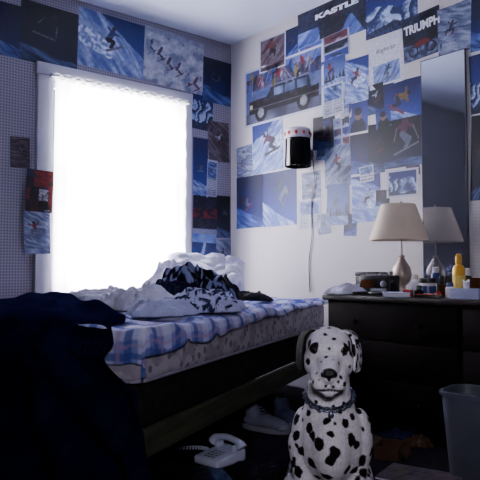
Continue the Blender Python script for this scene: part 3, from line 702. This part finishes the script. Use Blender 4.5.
ZT = ZM1+.025
p = atD(206, 4.02, ZT+.14); pillow('pillow', 'pale crumpled pillow propped at the far end of the bed', p, .52, .36, .18, (radians(36), radians(6), yaw-pi/2+.1), 'whitecloth', 1.)
def cl(px, D): p = atD(px, D); return Vector((p.x, p.y, ZT))
def pcol(seed, c1, c2, k, th=.02):
    def f(u, v):
        n = noise.noise(Vector((u*k+seed, v*k, seed)))+.5*noise.noise(Vector((u*k*2.6+seed, v*k*2.6, seed))); return lin(lp(c1, c2, .5+(n-th)*8))
    return f
R0 = yaw-pi/2
crumple('blanket', 'white fleecy blanket bunched behind the dark shirt, below window', 'blanket', cl(176, 3.62), .20, .14, .25, 1.7, 'whitecloth', R0, n=90)
crumple('shirt', 'black and white patterned shirt heaped on top of the laundry', 'shirt', cl(192, 3.18), .19, .15, .24, 5.2, 'patt', R0, pcol(3, (.44, .47, .62), (.045, .05, .11), 11, -.12), n=120)
crumple('trousers', 'black trousers bundled right of the patterned shirt', 'trousers', cl(219, 3.28), .15, .13, .15, 7.7, 'blackcloth', R0, n=80)
crumple('jersey', 'navy jersey tucked into the heap in front of patterned shirt', 'shirt', cl(178, 2.98), .13, .10, .16, 21.3, 'navycloth', R0, n=80)
crumple('sweater', 'grey speckled sweater slumped over the plaid blanket edge', 'sweater', cl(203, 2.66), .17, .15, .12, 8.4, 'patt', R0, pcol(5, (.66, .68, .82), (.13, .15, .27), 13, .10), n=120)
crumple('undershirt', 'white undershirt crumpled left of the grey sweater', 'undershirt', cl(138, 2.72), .18, .13, .13, 2.9, 'whitecloth', R0, n=100)
crumple('t_shirt', 'pale blue shirt flattened at the front of the laundry heap', 'shirt', cl(160, 2.36), .13, .10, .075, 13.7, 'bluecloth', R0, n=80)
crumple('pillowcase', 'white pillowcase lying flat below the left of window', 'pillowcase', cl(103, 3.1), .19, .10, .10, 6.6, 'whitecloth', R0, n=70)
crumple('scarf', 'dark twisted scarf on the plaid blanket right of the pillow', 'scarf', cl(248, 3.5), .15, .06, .06, 4.4, 'blackcloth', R0-.1, n=60)
# ------------------------------------------------------------------ floor things
p = onZ(220, 462, 0); ph = thing('telephone', 'white corded desk telephone on the floor beside the bed', 'telephone', p, R0-.75); ph.scale = (.80, .80, .80)
bm = B(-.085, .085, -.105, .105, 0, .05, bev=.014, seg=3)
for v in bm.verts:
    if v.co.z > .02: v.co.z += .025*(v.co.y+.105)/.21-.01
ob('base', bm, 'phone', ph)
hs = spline([(-.10, .055, .075), (-.075, .055, .100), (0, .055, .112), (.075, .055, .100), (.10, .055, .075)], 6)
rr = [.029, .029, .028, .026, .024, .021, .018, .017, .016, .016, .016, .016, .016]; rr = rr+rr[-2::-1]
ob('handset', T(hs, rr[:len(hs)], 14), 'phone', ph)
for i in range(3):
    for j in range(4): ob('key', B(-.035+i*.026, -.017+i*.026, -.080+j*.024, -.064+j*.024, .036, .046+j*.0026, bev=.002), 'grey', ph)
for s in (-1, 1): ob('cradle', B(s*.06-.012, s*.06+.012, .03, .08, .05, .085, bev=.006), 'phone', ph)
pts = []
for i in range(150):
    t = i/149; a = t*2*pi*24; ctr = Vector((-.10-.28*t, .02+.06*sin(t*5), .014)); pts.append(ctr+Vector((0, .009*cos(a), .009*sin(a))))
ob('coiled_cord', T(pts, .0025, 6), 'phone', ph)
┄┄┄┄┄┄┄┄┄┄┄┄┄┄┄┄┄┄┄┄
YOUR GOAL => Transcribe the whole listing exactly. Pictures are excluded.

TASK SOLUTION =>
Continue the Blender Python script for this scene: part 3, from line 702. This part finishes the script. Use Blender 4.5.
ZT = ZM1+.025
p = atD(206, 4.02, ZT+.14); pillow('pillow', 'pale crumpled pillow propped at the far end of the bed', p, .52, .36, .18, (radians(36), radians(6), yaw-pi/2+.1), 'whitecloth', 1.)
def cl(px, D): p = atD(px, D); return Vector((p.x, p.y, ZT))
def pcol(seed, c1, c2, k, th=.02):
    def f(u, v):
        n = noise.noise(Vector((u*k+seed, v*k, seed)))+.5*noise.noise(Vector((u*k*2.6+seed, v*k*2.6, seed))); return lin(lp(c1, c2, .5+(n-th)*8))
    return f
R0 = yaw-pi/2
crumple('blanket', 'white fleecy blanket bunched behind the dark shirt, below window', 'blanket', cl(176, 3.62), .20, .14, .25, 1.7, 'whitecloth', R0, n=90)
crumple('shirt', 'black and white patterned shirt heaped on top of the laundry', 'shirt', cl(192, 3.18), .19, .15, .24, 5.2, 'patt', R0, pcol(3, (.44, .47, .62), (.045, .05, .11), 11, -.12), n=120)
crumple('trousers', 'black trousers bundled right of the patterned shirt', 'trousers', cl(219, 3.28), .15, .13, .15, 7.7, 'blackcloth', R0, n=80)
crumple('jersey', 'navy jersey tucked into the heap in front of patterned shirt', 'shirt', cl(178, 2.98), .13, .10, .16, 21.3, 'navycloth', R0, n=80)
crumple('sweater', 'grey speckled sweater slumped over the plaid blanket edge', 'sweater', cl(203, 2.66), .17, .15, .12, 8.4, 'patt', R0, pcol(5, (.66, .68, .82), (.13, .15, .27), 13, .10), n=120)
crumple('undershirt', 'white undershirt crumpled left of the grey sweater', 'undershirt', cl(138, 2.72), .18, .13, .13, 2.9, 'whitecloth', R0, n=100)
crumple('t_shirt', 'pale blue shirt flattened at the front of the laundry heap', 'shirt', cl(160, 2.36), .13, .10, .075, 13.7, 'bluecloth', R0, n=80)
crumple('pillowcase', 'white pillowcase lying flat below the left of window', 'pillowcase', cl(103, 3.1), .19, .10, .10, 6.6, 'whitecloth', R0, n=70)
crumple('scarf', 'dark twisted scarf on the plaid blanket right of the pillow', 'scarf', cl(248, 3.5), .15, .06, .06, 4.4, 'blackcloth', R0-.1, n=60)
# ------------------------------------------------------------------ floor things
p = onZ(220, 462, 0); ph = thing('telephone', 'white corded desk telephone on the floor beside the bed', 'telephone', p, R0-.75); ph.scale = (.80, .80, .80)
bm = B(-.085, .085, -.105, .105, 0, .05, bev=.014, seg=3)
for v in bm.verts:
    if v.co.z > .02: v.co.z += .025*(v.co.y+.105)/.21-.01
ob('base', bm, 'phone', ph)
hs = spline([(-.10, .055, .075), (-.075, .055, .100), (0, .055, .112), (.075, .055, .100), (.10, .055, .075)], 6)
rr = [.029, .029, .028, .026, .024, .021, .018, .017, .016, .016, .016, .016, .016]; rr = rr+rr[-2::-1]
ob('handset', T(hs, rr[:len(hs)], 14), 'phone', ph)
for i in range(3):
    for j in range(4): ob('key', B(-.035+i*.026, -.017+i*.026, -.080+j*.024, -.064+j*.024, .036, .046+j*.0026, bev=.002), 'grey', ph)
for s in (-1, 1): ob('cradle', B(s*.06-.012, s*.06+.012, .03, .08, .05, .085, bev=.006), 'phone', ph)
pts = []
for i in range(150):
    t = i/149; a = t*2*pi*24; ctr = Vector((-.10-.28*t, .02+.06*sin(t*5), .014)); pts.append(ctr+Vector((0, .009*cos(a), .009*sin(a))))
ob('coiled_cord', T(pts, .0025, 6), 'phone', ph)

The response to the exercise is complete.